Teniamo vive nella mente e nel cuore queste parole mentre torniamo a riunirci nelle nostre chiese per celebrare comunitariamente la S. Messa. Per i sacerdoti e, con loro, per tutti i fedeli potrà essere l’occasione provvidenziale per riscoprire che l’Eucaristia è la “fonte” principale che nutre la vita di ogni cristiano e di ogni comunità cristiana. E ne è il “culmine” perché un cristiano è maturo nella fede se sente il bisogno vitale di nutrirsi della comunione con Gesù nell’Eucaristia.

Approfondire il significato di queste affermazioni, centrali per la nostra vita, chiederebbe molto spazio. Mi limito ad un breve commento su due esortazioni che in ogni S. Messa ci sentiamo rivolgere dal celebrante.

Dopo aver ripetuto i gesti e le parole di Gesù nell’Ultima Cena e davanti al pane e al vino diventati il Corpo e il Sangue di Cristo, il sacerdote esclama: “Mistero della fede!” e si inginocchia in adorazione. Sull’altare si è reso realmente presente Colui nel quale noi poniamo tutta la nostra fede: Gesù crocifisso e risorto. Non è il celebrante ma Gesù stesso il Protagonista di ogni celebrazione eucaristica. Lui ci riunisce per farci ascoltare la sua Parola e per coinvolgerci nel suo sacrificio d’amore senza misura che ha vissuto sulla croce e nella risurrezione e che perpetua nell’Eucaristia. Il momento più grande per riconoscere che Gesù è in mezzo a noi “ogni giorno fino alla fine del mondo” è la celebrazione eucaristica. Così è successo ai due discepoli di Emmaus i quali si accorsero che era proprio Lui nel momento in cui spezzò con loro il pane eucaristico. Abbiamo bisogno, però, di occhi buoni, guariti e illuminati dalla fede, e a quel punto incontriamo “il Mistero della fede”.

Dopo aver recitato comunitariamente la preghiera del Signore, il celebrante si rivolge ai partecipanti dicendo: “Beati gli invitati alla cena del Signore”. In quel momento è Gesù che ci invita a nutrirci realmente di Lui: del suo Corpo e del suo Sangue e di quell’Amore infinito che riempie il suo Cuore sempre spalancato sui di noi, poveri peccatori.  Nutriti da questo Amore ritroviamo in noi la forza per amare, a nostra volta, i fratelli, per restare fedeli alla nostra vocazione, per prenderci cura dei più deboli, per portare con pazienza e umiltà i momenti di croce che non mancano mai nella vita. Solo riuniti attorno alla cena del Signore possiamo diventare una vera comunità di fratelli e di sorelle che è tenuta insieme dal Corpo e Sangue del Signore e dalla forza divina del suo Spirito di Amore.

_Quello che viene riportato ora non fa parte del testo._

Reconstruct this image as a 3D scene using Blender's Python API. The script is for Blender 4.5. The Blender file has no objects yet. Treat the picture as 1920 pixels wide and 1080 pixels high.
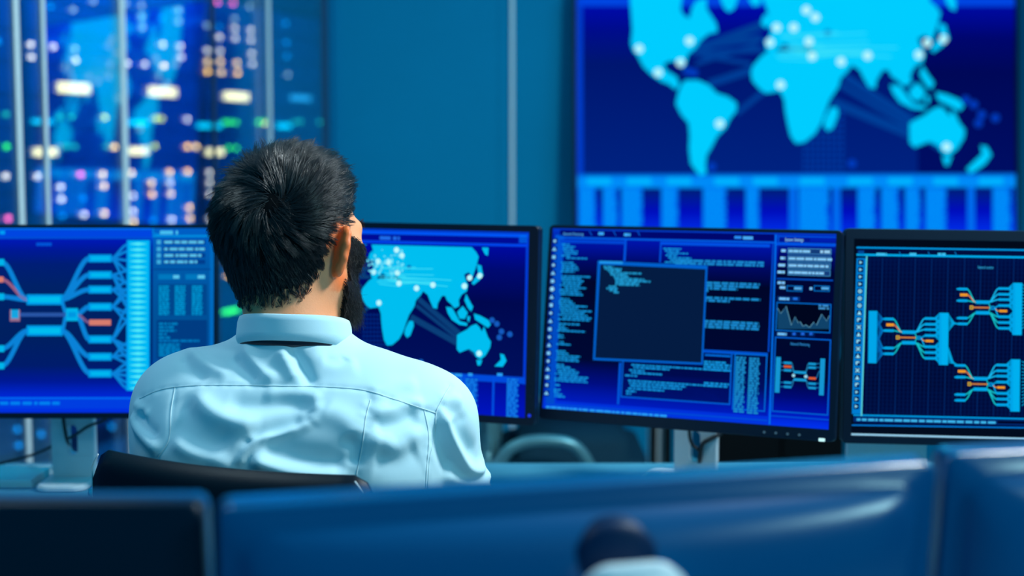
import bpy, bmesh, math, random
import numpy as np
from mathutils import Vector, Matrix, geometry
from mathutils.bvhtree import BVHTree

scene = bpy.context.scene
C = scene.collection
# ------------------------------------------------------------------ camera
F, EYE, PITCH, AXIS_Y = 2400.0, 1.32, math.atan(189 / 2400.0), 469.0
cam_d = bpy.data.cameras.new('camera')
cam = bpy.data.objects.new('camera', cam_d)
C.objects.link(cam)
cam.location = (0, 0, EYE)
cam.rotation_euler = (math.pi / 2 - PITCH, 0, 0)
cam_d.sensor_width = 36.0
cam_d.lens = F / 1920 * 36.0
cam_d.shift_y = (AXIS_Y - 540) / 1920
cam_d.clip_start = 0.02
cam_d.dof.use_dof = True
cam_d.dof.focus_distance = 1.70
cam_d.dof.aperture_fstop = 2.35
cam_d.dof.aperture_blades = 0
scene.camera = cam
scene.view_settings.view_transform = 'Standard'
scene.view_settings.look = 'None'
scene.view_settings.exposure = 0.0
scene.view_settings.gamma = 1.0
scene.view_settings.use_curve_mapping = False

def lin(c):
    return tuple(((v / 255.0 + 0.055) / 1.055) ** 2.4 if v / 255.0 > 0.04045 else v / 255.0 / 12.92 for v in c)

# ------------------------------------------------------------------ world and lights
world = bpy.data.worlds.new('world')
scene.world = world
world.use_nodes = True
bgn = world.node_tree.nodes['Background']
bgn.inputs[0].default_value = (0.0, 0.36, 0.66, 1)
bgn.inputs[1].default_value = 0.62

def area(name, loc, target, size, power, color, sy=None):
    d = bpy.data.lights.new(name, 'AREA')
    d.energy = power
    d.color = color
    d.size = size
    if sy:
        d.shape = 'RECTANGLE'; d.size_y = sy
    o = bpy.data.objects.new(name, d)
    C.objects.link(o)
    o.location = loc
    o.rotation_euler = (Vector(target) - Vector(loc)).to_track_quat('-Z', 'Y').to_euler()
    return o
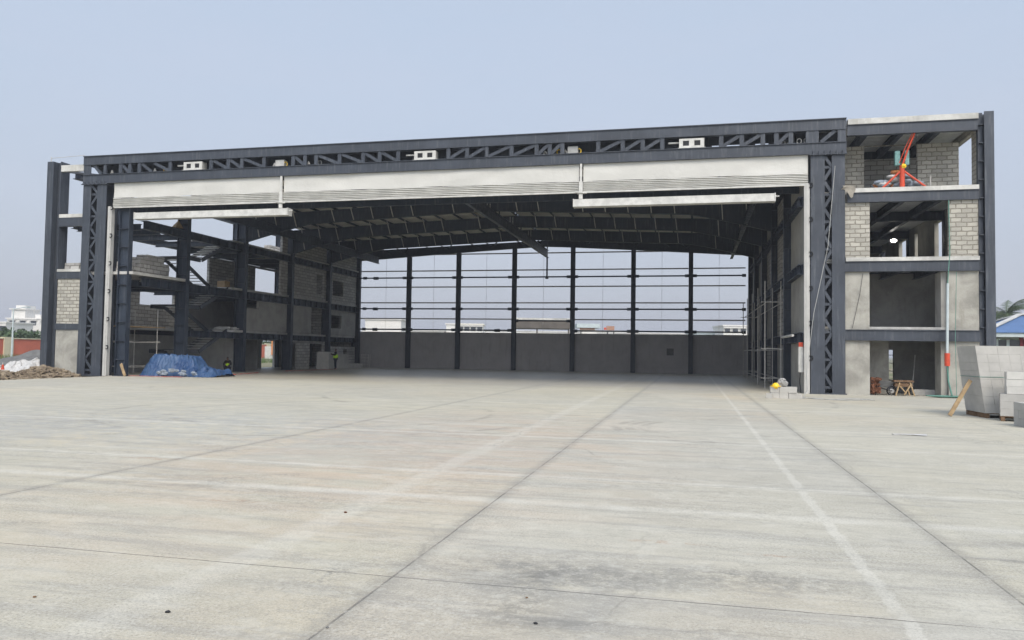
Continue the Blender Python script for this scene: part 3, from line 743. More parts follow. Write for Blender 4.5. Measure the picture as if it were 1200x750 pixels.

Assieme ai martiri di Abilene, mentre torniamo  a partecipare alla S. Messa, ripetiamo anche noi con convinzione: “Sine Dominico non possumus”. Senza l’Eucaristia, specialmente nel Giorno del Signore, restiamo troppo deboli e ricadiamo nei nostri tristi egoismi. Ripartiamo dalla celebrazione eucaristica e anche gli sforzi che stiamo facendo per creare comunione nelle Collaborazioni Pastorali porteranno frutto.